Flowers surviving in dry, dry conditions

My August 2010 gardens are parched in spite of regular watering. Still, on this Garden Bloggers’ Bloom Day there’s color to be found in my south central Connecticut gardens.

Cosmos and Grandpa Ott morning glories (ipomea) revisit every year.

cosmos      Ipomea Grandpa Otts

Echinacea and anemone are August stand-bys.

echinacea      anemone

Zinnia angustifolia dance with lavender and coleus.

zinnia angustifolia      zinnia angustifolia and coleus

Browsing deer have finally left perennial sweet peas to bloom and a bee shows his hind end while engrossed in a pumpkin blossom.

perennial sweet pea      pumpkin blossom

Tomatoes, peppers, cucumber, eggplant, and beans are calling for harvest and even our lack of rain doesn’t keep raspberries from promising a prolific late summer crop.

A look back to August 2009 shows more in bloom last year in my gardens. This year the double lilies are scorched from the heat and done blooming, phlox are looking tired, and Endless Summer hydrangea long ago declared an end to their fresh blue blooms by turning shades of purple and green.

And in looking back I found the subject of my next GOOPs – Gardening Oops – post. Visit again on September 1 to read the next in my series of GOOPs. As a long-term gardener I’m not afraid to admit my faux pas or to share them with you. If you’re up to admitting one of your gardening mis-steps, come back September 1 to share it with me and fellow GOOPs posters.

Now, however, head to May Dreams Gardens for more delicious photos of gardens in bloom this Garden Bloggers’ Bloom Day.

9 comments for “Flowers surviving in dry, dry conditions

  1. August 15, 2010 at 11:01 am

    Joene,

    Happy Bloom Day! Your garden looks colorful even without any help with the watering from Mother Nature. I love the rich color of Granpa Ott – do you grow it from seed each year or does it happily reseed itself right there in your garden?

  2. August 15, 2010 at 11:05 am

    Love that pretty pink anemone. We’ve been so dry here too, and the rudbeckia that towered over my patio wall last summer is just barely over the top of it this year, despite constant watering. Everything in my garden looks sparse and skimpy, but there are blooms!

    I enjoyed your recent series of posts on landscape styles.

  3. joenesgarden
    August 15, 2010 at 11:10 am

    My Grandpa Ott reseeds every year. I’m at the point of pulling out some of it’s many volunteers just to keep it looking a bit neater.

  4. joenesgarden
    August 15, 2010 at 11:11 am

    Thanks, Laurrie. I have one more post in my landscape styles series, but put it off to celebrate Bloom Day.

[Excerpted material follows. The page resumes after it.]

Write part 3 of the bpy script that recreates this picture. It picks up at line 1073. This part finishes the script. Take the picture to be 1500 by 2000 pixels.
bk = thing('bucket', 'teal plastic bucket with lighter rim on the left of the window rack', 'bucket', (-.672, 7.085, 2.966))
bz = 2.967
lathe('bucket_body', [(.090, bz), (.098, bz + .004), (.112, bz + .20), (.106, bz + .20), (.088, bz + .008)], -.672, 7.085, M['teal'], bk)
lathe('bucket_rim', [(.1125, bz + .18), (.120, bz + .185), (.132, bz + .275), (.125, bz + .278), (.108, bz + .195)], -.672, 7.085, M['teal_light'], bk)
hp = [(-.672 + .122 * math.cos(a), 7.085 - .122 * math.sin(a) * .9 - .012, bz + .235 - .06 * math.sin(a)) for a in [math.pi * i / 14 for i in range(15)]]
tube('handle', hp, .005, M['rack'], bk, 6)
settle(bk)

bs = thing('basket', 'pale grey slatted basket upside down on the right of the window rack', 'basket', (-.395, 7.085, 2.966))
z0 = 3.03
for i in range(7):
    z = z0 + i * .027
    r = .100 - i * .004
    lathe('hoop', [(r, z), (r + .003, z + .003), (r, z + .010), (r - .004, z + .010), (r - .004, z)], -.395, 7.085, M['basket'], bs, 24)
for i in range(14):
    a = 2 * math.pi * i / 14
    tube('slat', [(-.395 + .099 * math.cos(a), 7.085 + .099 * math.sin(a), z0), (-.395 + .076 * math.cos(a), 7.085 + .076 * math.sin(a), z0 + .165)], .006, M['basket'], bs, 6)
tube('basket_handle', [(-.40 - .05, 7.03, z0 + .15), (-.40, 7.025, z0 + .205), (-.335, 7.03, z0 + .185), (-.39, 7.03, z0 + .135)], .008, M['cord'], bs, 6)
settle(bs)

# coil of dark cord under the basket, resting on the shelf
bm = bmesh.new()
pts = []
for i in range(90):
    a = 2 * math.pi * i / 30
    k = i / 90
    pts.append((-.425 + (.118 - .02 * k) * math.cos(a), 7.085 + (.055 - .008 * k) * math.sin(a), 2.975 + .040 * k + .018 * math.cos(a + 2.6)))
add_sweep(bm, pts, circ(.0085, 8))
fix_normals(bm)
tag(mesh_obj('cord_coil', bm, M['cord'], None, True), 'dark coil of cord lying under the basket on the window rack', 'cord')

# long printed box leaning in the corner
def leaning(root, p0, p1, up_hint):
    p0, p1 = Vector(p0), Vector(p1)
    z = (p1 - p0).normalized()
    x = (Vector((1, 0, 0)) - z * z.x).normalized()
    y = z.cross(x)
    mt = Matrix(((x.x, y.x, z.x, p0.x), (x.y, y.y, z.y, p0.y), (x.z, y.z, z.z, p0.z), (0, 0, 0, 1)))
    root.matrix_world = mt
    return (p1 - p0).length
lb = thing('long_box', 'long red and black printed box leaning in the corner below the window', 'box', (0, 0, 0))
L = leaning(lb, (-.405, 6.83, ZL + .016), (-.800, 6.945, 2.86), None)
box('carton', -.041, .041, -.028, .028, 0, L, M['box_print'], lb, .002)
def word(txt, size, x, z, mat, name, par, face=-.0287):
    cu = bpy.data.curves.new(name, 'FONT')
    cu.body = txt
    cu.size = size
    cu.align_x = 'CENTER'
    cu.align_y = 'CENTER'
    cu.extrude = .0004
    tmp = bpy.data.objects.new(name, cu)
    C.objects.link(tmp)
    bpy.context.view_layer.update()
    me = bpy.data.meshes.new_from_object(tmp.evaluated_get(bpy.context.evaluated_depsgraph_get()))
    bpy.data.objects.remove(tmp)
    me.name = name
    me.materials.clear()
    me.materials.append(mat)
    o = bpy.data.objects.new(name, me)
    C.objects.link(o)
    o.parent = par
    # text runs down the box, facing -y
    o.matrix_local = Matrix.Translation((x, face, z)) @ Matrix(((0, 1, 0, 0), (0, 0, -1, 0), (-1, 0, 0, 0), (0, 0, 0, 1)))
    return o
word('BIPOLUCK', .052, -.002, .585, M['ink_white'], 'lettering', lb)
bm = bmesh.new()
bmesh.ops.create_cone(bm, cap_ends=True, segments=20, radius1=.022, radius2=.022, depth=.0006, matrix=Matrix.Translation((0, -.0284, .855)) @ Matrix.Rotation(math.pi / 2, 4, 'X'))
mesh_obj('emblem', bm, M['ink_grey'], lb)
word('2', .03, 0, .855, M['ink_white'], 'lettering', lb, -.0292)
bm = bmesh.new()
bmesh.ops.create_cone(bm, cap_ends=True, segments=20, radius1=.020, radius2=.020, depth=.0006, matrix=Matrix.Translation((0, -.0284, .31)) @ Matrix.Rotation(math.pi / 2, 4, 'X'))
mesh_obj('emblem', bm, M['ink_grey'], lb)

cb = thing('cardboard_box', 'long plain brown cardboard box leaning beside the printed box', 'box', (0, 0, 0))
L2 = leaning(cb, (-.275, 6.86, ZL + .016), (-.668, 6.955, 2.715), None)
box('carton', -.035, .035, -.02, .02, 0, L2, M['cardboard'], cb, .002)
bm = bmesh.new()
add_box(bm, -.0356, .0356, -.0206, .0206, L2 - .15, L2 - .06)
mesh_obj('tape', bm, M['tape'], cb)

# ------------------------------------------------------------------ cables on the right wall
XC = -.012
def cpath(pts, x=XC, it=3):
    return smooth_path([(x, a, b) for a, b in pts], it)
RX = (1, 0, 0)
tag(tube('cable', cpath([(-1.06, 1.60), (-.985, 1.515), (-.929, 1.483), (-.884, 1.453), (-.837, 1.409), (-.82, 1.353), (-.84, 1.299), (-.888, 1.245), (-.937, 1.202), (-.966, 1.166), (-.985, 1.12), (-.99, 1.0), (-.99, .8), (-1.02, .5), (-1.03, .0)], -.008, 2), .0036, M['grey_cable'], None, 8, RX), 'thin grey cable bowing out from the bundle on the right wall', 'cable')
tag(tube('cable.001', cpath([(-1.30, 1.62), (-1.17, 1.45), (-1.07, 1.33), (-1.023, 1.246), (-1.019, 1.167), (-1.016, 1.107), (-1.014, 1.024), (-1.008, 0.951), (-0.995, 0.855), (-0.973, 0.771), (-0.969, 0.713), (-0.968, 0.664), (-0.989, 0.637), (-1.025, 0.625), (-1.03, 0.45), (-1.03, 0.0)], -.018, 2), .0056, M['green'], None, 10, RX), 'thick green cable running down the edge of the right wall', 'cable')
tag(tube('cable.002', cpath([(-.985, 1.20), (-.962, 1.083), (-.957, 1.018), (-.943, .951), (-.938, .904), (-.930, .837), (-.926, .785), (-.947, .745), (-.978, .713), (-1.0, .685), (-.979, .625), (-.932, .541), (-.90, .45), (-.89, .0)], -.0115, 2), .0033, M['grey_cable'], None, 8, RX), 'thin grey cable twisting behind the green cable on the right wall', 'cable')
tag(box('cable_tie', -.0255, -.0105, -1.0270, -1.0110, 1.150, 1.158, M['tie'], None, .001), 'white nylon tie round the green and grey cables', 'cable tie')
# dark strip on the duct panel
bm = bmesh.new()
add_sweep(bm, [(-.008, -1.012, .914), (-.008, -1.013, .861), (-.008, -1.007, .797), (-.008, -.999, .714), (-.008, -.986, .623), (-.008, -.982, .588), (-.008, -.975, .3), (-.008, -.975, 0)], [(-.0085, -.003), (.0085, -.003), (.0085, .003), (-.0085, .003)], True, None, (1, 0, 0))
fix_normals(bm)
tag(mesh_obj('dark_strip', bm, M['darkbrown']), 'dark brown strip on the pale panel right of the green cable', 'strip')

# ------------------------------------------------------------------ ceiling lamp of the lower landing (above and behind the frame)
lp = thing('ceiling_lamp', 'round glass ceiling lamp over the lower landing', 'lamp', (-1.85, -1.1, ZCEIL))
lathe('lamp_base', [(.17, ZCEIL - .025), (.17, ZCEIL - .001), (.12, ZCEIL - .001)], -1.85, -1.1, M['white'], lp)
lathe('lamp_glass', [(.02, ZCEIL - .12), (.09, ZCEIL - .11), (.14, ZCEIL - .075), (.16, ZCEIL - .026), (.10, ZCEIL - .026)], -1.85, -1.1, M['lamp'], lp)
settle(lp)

  5. August 15, 2010 at 11:25 am

    My Endless Summer hydrangea gave up too. We’ve concentrated on the watering the veggies and let everything else fend for itself with predictable results. I don’t think my Mother’s Day clematis plants are going to come back in the spring.

  6. joenesgarden
    August 15, 2010 at 11:38 am

    I’m also watering judiciously, Heather. We never know when rain will actually hit, in spite of many forecasts for wet weather.

  7. August 15, 2010 at 1:56 pm

    It’s nice that you have so many pretties despite the tough summer we’re having – I’m hoping for a cool damp fall to give the plants strength to get through winter…

  8. joenesgarden
    August 15, 2010 at 7:43 pm

    Cyndy, I’ve already started watering my shrubs to insure they have adequate water before winter. Hopefully we will get the rain forecast for this week.